ビールの消費は、12月の忘年会シーズンに次いで7〜8月の夏の時期に増える(総務省「家計調査」における二人以上世帯の支出額)。夏真っ盛りの今、街中を見渡すと、ビアガーデンが活況だ。
一方で日本のアルコール市場は1996年をピークに縮小傾向にある(図1)。また、消費されるアルコールの種類も変容している。90年代半ばまではビールが約7割を占め、ビールと2位の清酒を合わせると全体の8割を超えていた。しかし、90年代後半からビールや日本酒が減少する一方、発泡酒やリキュール、その他の醸造酒等が増えるようになり、消費されるアルコールは多様化している。
なお、その他の醸造酒等は、2006年の酒税法改正の際に出来た区分で、いわゆる第三のビールの一部が含まれる。
ビール消費量の大幅な減少には税率の高さの影響が指摘できる。ビールとは麦芽比率50%以上の醸造酒のことで(2018年の酒税法改正前は67%)、麦芽比率に応じて税率が定められている。1990年代半ばごろから、消費者が安いビールを求める中で、メーカーは麦芽比率の低いビールテイストの発泡酒の開発を進めてきた。しかし、2003年に発泡酒に対する税率が引き上げられると、さらに麦芽比率を下げた商品として、第三のビールの開発へと移っていった。

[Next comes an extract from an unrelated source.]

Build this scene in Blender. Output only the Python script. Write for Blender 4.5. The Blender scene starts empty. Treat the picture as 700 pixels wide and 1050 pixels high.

ビールの消費量が減少した背景には、税率の高さだけでなく消費者の好みが多様化した影響もあるだろう。図1を見ると、近年、チューハイやカクテルに使われるリキュールの消費量が伸びている。
ひと昔前は、会社やサークルなどの集まりでは、「とりあえずビール」ということが多かっただろうが、最近では若者を中心に1杯目からそれぞれ好きなものを注文するということも少なくないようだ。